▶ [DATA SEGMENT]:
======
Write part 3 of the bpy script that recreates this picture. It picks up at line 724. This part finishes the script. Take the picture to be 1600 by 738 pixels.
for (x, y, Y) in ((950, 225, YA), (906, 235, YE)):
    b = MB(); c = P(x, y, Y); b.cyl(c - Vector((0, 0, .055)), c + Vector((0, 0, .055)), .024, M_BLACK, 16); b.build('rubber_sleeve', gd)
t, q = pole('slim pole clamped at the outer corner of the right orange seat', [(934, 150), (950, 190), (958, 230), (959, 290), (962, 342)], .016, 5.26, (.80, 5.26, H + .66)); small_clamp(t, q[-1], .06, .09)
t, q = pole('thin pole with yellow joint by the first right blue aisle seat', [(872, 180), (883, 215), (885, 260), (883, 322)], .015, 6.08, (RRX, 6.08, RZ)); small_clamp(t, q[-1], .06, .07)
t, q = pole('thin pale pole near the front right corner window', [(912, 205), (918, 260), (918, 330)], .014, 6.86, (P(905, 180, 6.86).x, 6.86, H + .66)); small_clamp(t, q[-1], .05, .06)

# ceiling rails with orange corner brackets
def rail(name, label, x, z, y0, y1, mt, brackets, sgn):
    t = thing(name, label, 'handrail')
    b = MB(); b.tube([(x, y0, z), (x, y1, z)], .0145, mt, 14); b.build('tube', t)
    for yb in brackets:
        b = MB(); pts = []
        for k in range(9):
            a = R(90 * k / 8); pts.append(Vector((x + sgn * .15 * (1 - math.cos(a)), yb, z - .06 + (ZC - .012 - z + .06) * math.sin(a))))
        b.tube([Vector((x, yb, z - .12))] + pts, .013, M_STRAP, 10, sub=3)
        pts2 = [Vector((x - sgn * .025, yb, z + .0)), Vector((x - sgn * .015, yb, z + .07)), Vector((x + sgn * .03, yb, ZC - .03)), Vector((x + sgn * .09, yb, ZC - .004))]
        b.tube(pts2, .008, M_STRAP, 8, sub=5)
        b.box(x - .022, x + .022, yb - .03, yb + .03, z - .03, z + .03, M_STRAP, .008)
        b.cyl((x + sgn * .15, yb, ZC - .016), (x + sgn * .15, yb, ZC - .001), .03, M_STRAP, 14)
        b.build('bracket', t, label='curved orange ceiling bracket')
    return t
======
▶ [STATED EXERCISE]: Starting with the first line of the data above, copy each line exactly until you reach the line with "t, q = pole('thin pale"; include that line as well.

▶ [TASK OUTPUT]:
Write part 3 of the bpy script that recreates this picture. It picks up at line 724. This part finishes the script. Take the picture to be 1600 by 738 pixels.
for (x, y, Y) in ((950, 225, YA), (906, 235, YE)):
    b = MB(); c = P(x, y, Y); b.cyl(c - Vector((0, 0, .055)), c + Vector((0, 0, .055)), .024, M_BLACK, 16); b.build('rubber_sleeve', gd)
t, q = pole('slim pole clamped at the outer corner of the right orange seat', [(934, 150), (950, 190), (958, 230), (959, 290), (962, 342)], .016, 5.26, (.80, 5.26, H + .66)); small_clamp(t, q[-1], .06, .09)
t, q = pole('thin pole with yellow joint by the first right blue aisle seat', [(872, 180), (883, 215), (885, 260), (883, 322)], .015, 6.08, (RRX, 6.08, RZ)); small_clamp(t, q[-1], .06, .07)
t, q = pole('thin pale pole near the front right corner window', [(912, 205), (918, 260), (918, 330)], .014, 6.86, (P(905, 180, 6.86).x, 6.86, H + .66)); small_clamp(t, q[-1], .05, .06)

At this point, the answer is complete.